Just about a week after being trolled by thousands of Nigerians –if not millions- for her views on chivalry, Nigerian novelist Chimamanda Ngozi Adichie has been awarded the 2018 PEN Pinter prize.
She was hailed by Harold Pinter’s widow, the biographer, Antonia Fraser, as a writer who embodies “those qualities of courage and outspokenness which Harold much admired”.
The renowned author, while accepting the PEN Pitzer award said, “I admired Harold Pinter’s talent, his courage, his lucid dedication to telling his truth, and I am honored to be given an award in his name.”
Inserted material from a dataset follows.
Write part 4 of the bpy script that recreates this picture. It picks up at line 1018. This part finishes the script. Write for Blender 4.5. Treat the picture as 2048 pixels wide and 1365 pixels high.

Judges for the award did not hold back on their praise for Adichie. “In this age of the privatized, marketized self, Chimamanda Ngozi Adichie is the exception who defies the rule,” said Maureen Freely, chair of trustees for English PEN. “Sophisticated beyond measure in her understanding of gender, race, and global inequality, she guides us through the revolving doors of identity politics, liberating us all.”
Adichie will be awarded the prize on 9
th October, as she also prepares to announce her co-winner, the International Writer of Courage (2018). Adichie will choose an author “who is active in defense of freedom of expression, often at great risk to their own safety and liberty”.
The PEN Pinter prize is intended to honour a writer of “outstanding literary merit” who – in the words of Pinter’s speech on winning the Nobel prize in 2005 – casts an “unflinching, unswerving” gaze upon the world and shows a “fierce intellectual determination … to define the real truth of our lives and our societies”. Over the last decade, it has been won by writers including Margaret Atwood, Salman Rushdie, and Tom Stoppard.
Last year’s winner, the Belfast poet Michael Longley, shared the honor with the Iranian poet Mahvash Sabet.